Wie sieht bei Ihnen ein typischer Tag zuhause aus?
Gerne fahre ich zum Gemüsemarkt, besuche danach mit Freundinnen ein Café und koche dann mit Efisio unseren Zmittag. Nachmittags habe ich meistens im Haushalt und Büro zu tun. Ausserdem unterrichte ich Liedbegleitung auf der Gitarre und Ukulele. Ich gehe aber auch regelmässig schwimmen, schreibe, lese und stricke gerne.
Wann merkten Sie, dass Sie musikalisches Talent besitzen?
Schon mit fünf oder sechs Jahren begann ich bei allem mitzusingen, was im Radio lief, speziell bei Caterina Valente, Vico Torriani und Hazy Osterwald. Ich realisierte früh, dass ich die Töne treffe, aber Lob erhielt ich nur selten. Mit den Lehrern konnte ich es nicht so gut …
Woran lag das?
Sie mochten meine unbändige Art und mein Talent zum Clown, mit dem ich meine Mitschüler unterhielt, nicht. Dabei machte ich es nicht, weil ich den Unterricht stören wollte, sondern, um zu kompensieren, dass ich eine sehr strenge Mutter hatte. Bruno Ganz sagte mal in einem Interview, dass viele, die auf der Bühne stehen, auf der Suche nach Zuneigung sind, geliebt werden möchten. Da bin ich keine Ausnahme.

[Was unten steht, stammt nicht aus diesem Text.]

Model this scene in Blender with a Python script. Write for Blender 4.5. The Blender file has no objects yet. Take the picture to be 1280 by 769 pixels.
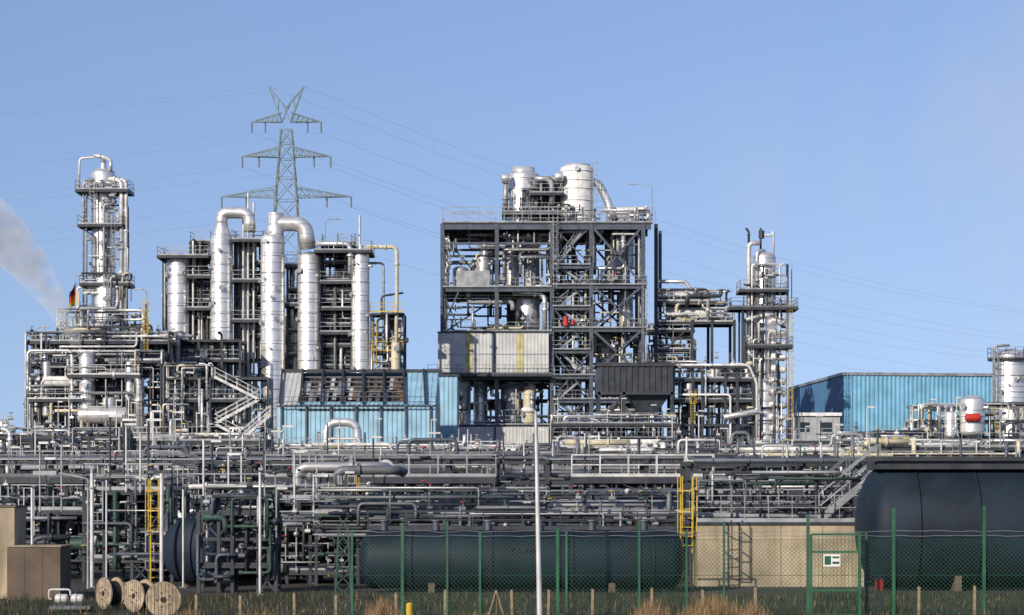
import bpy, math, random
from mathutils import Vector, Matrix, noise
R=random.Random(11)
F=3000.;HOR=620.;CX=640.;H=3.6
def X(px,D): return (px-CX)*D/F
def Z(py,D): return H+(HOR-py)*D/F
scene=bpy.context.scene
# ------------------------------------------------------------ materials
def newmat(name):
    m=bpy.data.materials.new(name);m.use_nodes=True
    nt=m.node_tree;bs=nt.nodes['Principled BSDF'];return m,nt,bs
def mat(name,col,rough=.6,metal=0.,var=.35,scale=1.2,streak=.3,dirt=(.12,.08,.05),bump=0.,spec=.4):
    m,nt,bs=newmat(name);N=nt.nodes;L=nt.links
    tc=N.new('ShaderNodeTexCoord')
    n1=N.new('ShaderNodeTexNoise');n1.inputs['Scale'].default_value=scale;n1.inputs['Detail'].default_value=6
    L.new(tc.outputs['Object'],n1.inputs['Vector'])
    mr=N.new('ShaderNodeMapRange');mr.inputs[1].default_value=.3;mr.inputs[2].default_value=.7
    mr.inputs[3].default_value=1-var;mr.inputs[4].default_value=1+var*.5
    L.new(n1.outputs['Fac'],mr.inputs[0])
    mx=N.new('ShaderNodeVectorMath');mx.operation='SCALE';mx.inputs[0].default_value=col[:3]
    L.new(mr.outputs[0],mx.inputs['Scale'])
    mp=N.new('ShaderNodeMapping');mp.inputs['Scale'].default_value=(2.2,2.2,.22)
    L.new(tc.outputs['Object'],mp.inputs[0])
    n2=N.new('ShaderNodeTexNoise');n2.inputs['Scale'].default_value=1.5;n2.inputs['Detail'].default_value=5
    L.new(mp.outputs[0],n2.inputs['Vector'])
    m2=N.new('ShaderNodeMapRange');m2.inputs[1].default_value=.5;m2.inputs[2].default_value=.75
    m2.inputs[3].default_value=0;m2.inputs[4].default_value=streak
    L.new(n2.outputs['Fac'],m2.inputs[0])
    mix=N.new('ShaderNodeMix');mix.data_type='RGBA'
    L.new(m2.outputs[0],mix.inputs[0]);L.new(mx.outputs[0],mix.inputs[6]);mix.inputs[7].default_value=(*dirt,1)
    L.new(mix.outputs[2],bs.inputs['Base Color'])
    bs.inputs['Metallic'].default_value=metal;bs.inputs['Specular IOR Level'].default_value=spec
    mr2=N.new('ShaderNodeMapRange');mr2.inputs[3].default_value=max(.05,rough-.12);mr2.inputs[4].default_value=min(1,rough+.15)
    L.new(n1.outputs['Fac'],mr2.inputs[0]);L.new(mr2.outputs[0],bs.inputs['Roughness'])
    if bump:
        bp=N.new('ShaderNodeBump');bp.inputs['Strength'].default_value=bump;bp.inputs['Distance'].default_value=.05
        L.new(n1.outputs['Fac'],bp.inputs['Height']);L.new(bp.outputs[0],bs.inputs['Normal'])
    return m
def clad(name,col,metal,rough,pitch=1.15):
    m,nt,bs=newmat(name);N=nt.nodes;L=nt.links
    tc=N.new('ShaderNodeTexCoord');sp=N.new('ShaderNodeSeparateXYZ');L.new(tc.outputs['Object'],sp.inputs[0])
    def M(op,a,b=None):
        n=N.new('ShaderNodeMath');n.operation=op
        for i,q in enumerate((a,b)):
            if q is None: continue
            if isinstance(q,(int,float)): n.inputs[i].default_value=q
            else: L.new(q,n.inputs[i])
        return n.outputs[0]
    zz=M('DIVIDE',sp.outputs[2],pitch);fr=M('FRACT',zz);fl=M('FLOOR',zz)
    seam=M('LESS_THAN',fr,.09)
    xf=M('FLOOR',M('DIVIDE',sp.outputs[0],.9))
    cb=N.new('ShaderNodeCombineXYZ');L.new(fl,cb.inputs[0]);L.new(xf,cb.inputs[1])
    wn=N.new('ShaderNodeTexWhiteNoise');L.new(cb.outputs[0],wn.inputs[0])
    n1=N.new('ShaderNodeTexNoise');n1.inputs['Scale'].default_value=.9;n1.inputs['Detail'].default_value=6;L.new(tc.outputs['Object'],n1.inputs['Vector'])
    v=M('ADD',M('MULTIPLY',wn.outputs['Value'],.16),M('MULTIPLY',n1.outputs['Fac'],.5))
    v=M('ADD',v,.62);v=M('MULTIPLY',v,M('SUBTRACT',1.,M('MULTIPLY',seam,.4)))
    mx=N.new('ShaderNodeVectorMath');mx.operation='SCALE';mx.inputs[0].default_value=col;L.new(v,mx.inputs['Scale'])
    L.new(mx.outputs[0],bs.inputs['Base Color']);bs.inputs['Metallic'].default_value=metal
    L.new(M('ADD',M('MULTIPLY',n1.outputs['Fac'],.25),rough-.1),bs.inputs['Roughness'])
    return m
DK=mat('painted_steel_dark',(.032,.038,.048),.5)
DB=mat('painted_steel_blue',(.07,.085,.11),.45)
GV=mat('galvanised_steel',(.33,.34,.35),.45,.3)
GM_=mat('dull_galvanised_steel',(.14,.15,.16),.5,.2)
GL=mat('light_steel',(.6,.59,.56),.45,.2)
SC=clad('aluminium_cladding',(.78,.76,.72),.65,.33)
SD=clad('weathered_cladding',(.42,.42,.41),.55,.42)
WH=mat('white_paint',(.72,.71,.67),.45,var=.25,streak=.35)
CR=mat('cream_paint',(.54,.48,.34),.5,var=.25)
YE=mat('yellow_paint',(.55,.37,.03),.5,var=.3)
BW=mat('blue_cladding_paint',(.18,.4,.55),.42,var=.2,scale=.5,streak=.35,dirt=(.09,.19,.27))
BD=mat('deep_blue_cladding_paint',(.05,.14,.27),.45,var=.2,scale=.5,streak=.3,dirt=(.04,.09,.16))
BR=mat('pale_blue_sheet',(.28,.47,.58),.42,var=.25,scale=.5,streak=.4,dirt=(.15,.22,.26))
GW=mat('grey_cladding_paint',(.36,.37,.37),.5,var=.2,scale=.6,streak=.4,dirt=(.16,.15,.13))
GP=mat('light_grey_sheet',(.5,.5,.48),.5,var=.2,scale=.5,streak=.35,dirt=(.26,.24,.2))
YW=mat('faded_yellow_sheet',(.46,.41,.2),.5,var=.3)
CO=mat('concrete',(.38,.31,.21),.9,var=.4,scale=.8,streak=.6,dirt=(.14,.11,.07),bump=.4)
BN=mat('brown_concrete',(.12,.09,.065),.9,var=.4,scale=1.,streak=.5,bump=.4)
RF=mat('roof_void',(.06,.055,.05),.9,var=.5,scale=.8,streak=.5)
TB=mat('dark_blue_tank_paint',(.012,.021,.033),.6,var=.45,scale=.7,streak=.4,dirt=(.02,.022,.02),bump=.08,spec=.2)
GR=mat('green_paint',(.02,.1,.05),.5)
GD=mat('dull_green_paint',(.025,.06,.05),.6)
RU=mat('rusty_steel',(.13,.07,.045),.8,var=.5)
RE=mat('red_paint',(.45,.03,.02),.5)
WD=mat('weathered_wood',(.24,.18,.11),.85,var=.5,scale=5,streak=.5)
WL=mat('pale_wood',(.38,.3,.2),.85,var=.5,scale=5,streak=.5)
GT=mat('grating',(.055,.06,.065),.7)
BK=mat('black_rubber',(.015,.015,.016),.7)
PY=mat('pylon_paint',(.15,.2,.2),.7,var=.1)
WI=mat('power_cable',(.3,.34,.4),.6,var=.05)
FW=mat('chainlink_wire',(.03,.09,.055),.5,var=.1)
GG=mat('glass_dark',(.02,.03,.04),.15,var=.1,streak=.1)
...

Wie ist es zu Ihrem Beruf geworden?
Das ist eine längere Geschichte. Zuerst sang ich nur für Brot und Wein in den Gassen und Beizen der Berner Altstadt. Besonders gut klangen die Lieder unter den Lauben. Meinen Lebensunterhalt verdiente ich damals noch als Kellnerin, Keramikmalerin, Tankwartin, Bürohilfe oder Verkäuferin. Als mich der Jazzmusiker Bruno Spoerri entdeckte, sind für mich einige Dinge ins Rollen gekommen. Ich habe dabei nie eine Strategie verfolgt, sondern die Dinge immer auf mich zukommen lassen.
So einfach dürfte es aber wohl doch nicht gewesen sein …

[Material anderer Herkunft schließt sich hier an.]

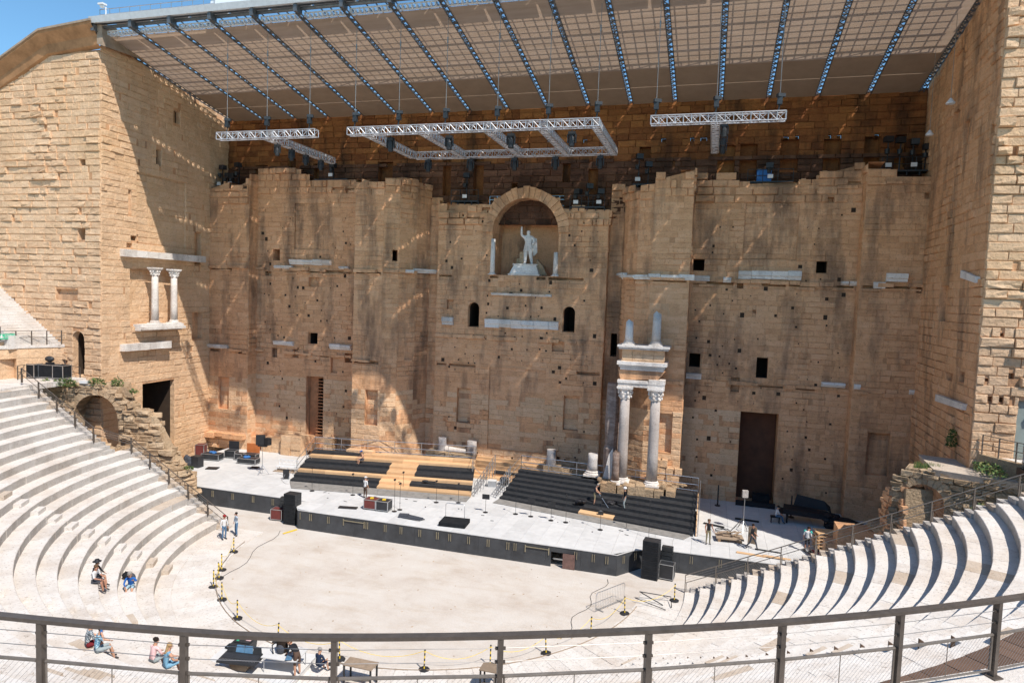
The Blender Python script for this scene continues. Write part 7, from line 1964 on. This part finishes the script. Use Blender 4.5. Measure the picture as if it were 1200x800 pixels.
BEND = {'wai': (0, .10, 1.05), 'che': (0, .26, 1.17), 'nec': (0, .40, 1.25), 'hd0': (0, .49, 1.27), 'hd1': (0, .57, 1.30), 'shL': (-.17, .34, 1.22), 'shR': (.17, .34, 1.22), 'elL': (-.2, .45, .98), 'wrL': (-.12, .60, .84), 'elR': (.2, .42, .97), 'wrR': (.12, .60, .80)}
def face_to(dx, dy): return math.atan2(-dx, dy)       # local +Y turned towards (dx, dy)
# on stage
person('man in white shirt, white cap and brown trousers standing on front stage', (-8.6, -11.4, ZS), face_to(.3, 1), {'elL': (-.22, .08, 1.15), 'wrL': (-.08, .22, 1.33)}, top='cloth_white', bottom='brown_shorts', hat=('cap', 'cloth_white'), hair='hair_grey')
def paddle(t, J):
    m = MB(); m.tube([(.3, .35, 1.0), (.75, 1.1, .1)], .02, 5); m.build('broom_handle', 'steel', t, local=True)
P = dict(BEND); P.update({'wai': (0, .02, 1.08), 'che': (0, .08, 1.25), 'nec': (0, .15, 1.42), 'hd0': (0, .21, 1.50), 'hd1': (0, .25, 1.59), 'shL': (-.17, .12, 1.37), 'shR': (.17, .12, 1.37), 'elL': (-.22, .16, 1.12), 'wrL': (-.02, .34, 1.02), 'elR': (.25, .16, 1.13), 'wrR': (.22, .36, 1.02)})
person('worker in dark tank top and khaki shorts sweeping on right risers', (8.75, -7.3, 1.84), face_to(.8, .1), P, top='dark_grey', bottom='khaki', legs='short', sleeves='none', hair='hair_grey', extra=paddle)
person('worker with white helmet, black shirt and beige trousers on right risers', (11.1, -7.65, 1.84), face_to(-.8, -.3), {'knL': (-.12, .1, .5)}, top='cloth_black', bottom='grey_shorts', hat=('helmet', 'white_paint'), hair=None)
person('woman in black top and olive trousers pulling the trolley', (17.2, -11.5, ZS), face_to(.3, -1), {'elR': (.23, .0, 1.13), 'wrR': (.22, .12, .92), 'elL': (-.26, -.08, 1.14), 'wrL': (-.36, -.06, .95)}, skin='skin_tan', top='cloth_black', bottom='khaki', sleeves='none', hair='hair_brown')
def boards(t, J):
    m = MB(); m.cbox((-.34, -.12, .85), (.06, .5, 1.15)); m.cbox((-.40, -.05, .88), (.05, .42, 1.0)); m.build('carried_board', 'old_wood', t, local=True)
P = dict(WALK); P.update({'elR': (.28, 0, 1.1), 'wrR': (.30, .18, .95), 'elL': (-.28, 0, 1.1), 'wrL': (-.30, .18, .95)})
person('man in black shirt and dark trousers striding with brown boards', (20.0, -11.4, ZS), face_to(1, -.35), P, top='cloth_black', bottom='dark_grey', skin='skin_tan', extra=boards)
P = {'che': (0, .06, 1.24), 'nec': (0, .12, 1.40), 'hd0': (0, .18, 1.49), 'hd1': (0, .21, 1.58)}
person('man in white and turquoise shirt with black shorts by the pallets', (23.5, -10.5, ZS), face_to(.4, 1), P, top='cloth_white', bottom='cloth_black', legs='short', skin='skin_tan', extra=lambda t, J: [setattr(t, 'name', t.name)] and (lambda m: (m.ball((-.19, .03, 1.36), (.09, .09, .12), 8, 6), m.ball((.19, .03, 1.36), (.09, .09, .12), 8, 6), m.build('turquoise_sleeve', 'turquoise', t, local=True)))(MB()))
person('man in white shirt and jeans seated at the covered piano', (22.0, -4.95, ZS + .42), face_to(1, .15), sit(lean=.12), top='cloth_white', bottom='jeans', hair='hair_dark')
person('bare-chested man in dark blue cap and shorts sitting on left risers', (-12.1, -5.3, 2.66), face_to(-.6, -.8), sit(lean=.15), top='skin', sleeves='none', bottom='dark_grey', legs='short', hat=('cap', 'blue_shirt'))
# by the left seats
person('man with red cap, white shirt and jeans standing by the left steps', (-15.0, -19.6, .06), face_to(.9, -.3), {'elL': (-.24, .02, 1.13)}, top='cloth_white', bottom='jeans', sleeves='long', hat=('cap', 'red_cap'), scale=1.0)
person('person in pale denim jacket and jeans behind the red-capped man', (-14.7, -18.7, .02), face_to(-.6, -1), {'elL': (-.34, .05, 1.42), 'wrL': (-.14, .12, 1.55), 'elR': (.33, .0, 1.15), 'wrR': (.22, .1, .98)}, top='denim_pale', bottom='jeans', sleeves='long', skin='skin_tan', hair='hair_dark')
# seated on the tiers
def rowz(x, y):
    r = math.hypot(x, y - CY); i = max(0, min(19, int((r - 15.95) / .86))); return ZI(i), i
def seated(lab, r_i, az, face, pose, **kw):
    kw.setdefault('scale', 1.08)
    r = RI(r_i) + .22; x, y = r * math.cos(R(az)), CY + r * math.sin(R(az))
    return person(lab, (x, y, ZI(r_i) + .0), face, pose, **kw)
azp = lambda x, y: math.degrees(math.atan2(y - CY, x))
a = azp(-13.45, -31.9)
bag = lambda c: (lambda t, J: (lambda m: (m.ball((0, -.20, .40), (.17, .12, .25), 10, 7), m.build('backpack', c, t, local=True)))(MB()))
seated('woman in white blouse and dark skirt sitting before her companion on left tiers', 4, a - .5, face_to(.8, .25), sit(lean=.1), top='cloth_white', bottom='dark_grey', legs='short', skin='skin_tan', hair='hair_brown', sleeves='short')
seated('person in black with dark hat sitting close behind the white blouse', 4, a - 2.3, face_to(.8, .25), sit(lean=.12), top='cloth_black', bottom='dark_grey', legs='short', sleeves='long', hat=('hat', 'cover_black'))
a = azp(-12.7, -29.3)
seated('man in bright blue shirt with backpack and red shoes on left tiers', 2, a, face_to(.5, -.75), sit(lean=.22, armL=((-.3, .28, .42), (-.2, .5, .55))), top='blue_shirt', bottom='light_blue', legs='short', shoes='shoe_red', sleeves='long', hair='hair_grey', hat=('cap', 'hair_grey'), extra=bag('dark_grey'))
t = thing('bag', 'black shoulder bag on the step beside man in blue', 'bag', (-13.4, -28.6, 1.0)); m = MB(); m.ball((-13.9, -28.75, 1.3), (.35, .25, .2), 10, 6); m.build('body', 'black_fabric', t); m = MB(); m.tube([(-14.1, -28.8, 1.35), (-13.9, -28.9, 1.6), (-13.7, -28.8, 1.35)], .02, 5); m.build('strap', 'black_fabric', t)
a = azp(-4.7, -39.6)
seated('woman in grey leaf-print shirt and maroon shorts, left of the phoning man', 7, azp(-6.0, -39.0), face_to(.6, 1), sit(lean=.12), top='shirt_grey', bottom='maroon', legs='short', hair='hair_blonde')
seated('man in blue leaf-print shirt and grey shorts phoning, seated', 7, azp(-5.3, -39.0), face_to(.6, 1), sit(lean=.12, armR=((.27, .22, .48), (.11, .17, .74))), top='shirt_leaf', bottom='grey_shorts', legs='short', hair='hair_dark', skin='skin',
       extra=lambda t, J: (lambda m: (m.cbox((.115, .17, .80), (.02, .07, .14)), m.build('phone', 'blue_cloth', t, local=True)))(MB()))
seated('man in pink t-shirt with short dark hair seated beside blonde woman', 5, azp(-4.05, -37.2), face_to(.2, 1), sit(lean=.12), top='cloth_pink', bottom='grey_shorts', legs='short', hair='hair_dark')
seated('blonde woman with ponytail and denim dress seated beside pink t-shirt man', 5, azp(-3.3, -37.4), face_to(.5, 1), sit(lean=.12), top='denim_dress', bottom='denim_dress', legs='short', sleeves='none', hair='hair_blonde', longhair=True)
# at the control position
P = dict(BEND); P.update({'pel': (0, 0, .97), 'hiL': (-.09, 0, .93), 'hiR': (.09, 0, .93)})
person('man in black t-shirt and brown shorts leaning over the white table', (-.35, -32.7, .33), face_to(-1, .35), P, top='cloth_black', bottom='brown_shorts', legs='short', hair='hair_brown', scale=1.05)
person('child-sized figure in navy t-shirt seated right of the leaning man', (.25, -32.0, .45), face_to(.2, 1), sit(lean=.08), top='cloth_navy', bottom='cloth_navy', legs='short', hair='hair_grey', scale=.98)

Wenn mich die Leute fragen, wie es mir gelungen ist, eine so lange und erfolgreiche Karriere zu haben, sage ich immer, für eine solche Laufbahn – ich mag das Wort Karriere nicht – braucht es sicher Talent, aber mindestens ebenso wichtig sind Leidenschaft und Durchhaltevermögen.

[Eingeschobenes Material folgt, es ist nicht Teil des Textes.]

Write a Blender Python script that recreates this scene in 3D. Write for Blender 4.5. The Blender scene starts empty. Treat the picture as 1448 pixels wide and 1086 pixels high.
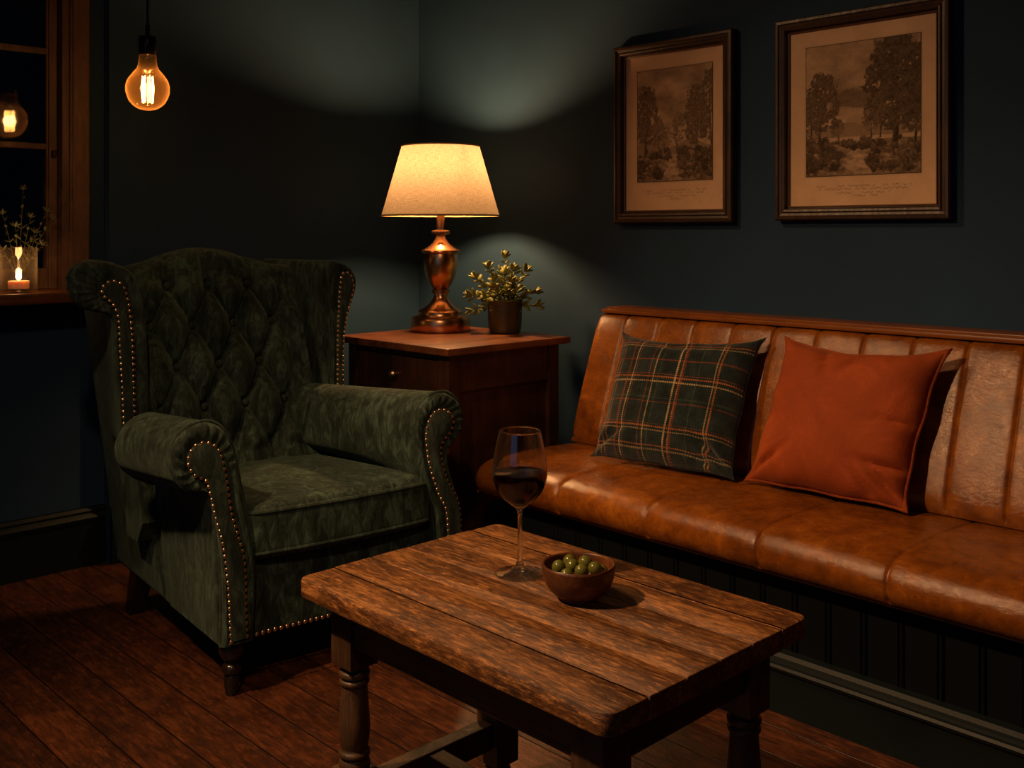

Wie feiern Sie Ihre beiden privaten Jubiläen in diesem Jahr?
Meinen 75. Geburtstag und unseren 30. Hochzeitstag feiern Efisio und ich in erster Linie, indem wir zum ersten Mal seit zehn Jahren wieder einmal richtig Ferien machen, einen Monat in seiner Heimat Sardinien. Da freuen wir uns schon riesig drauf.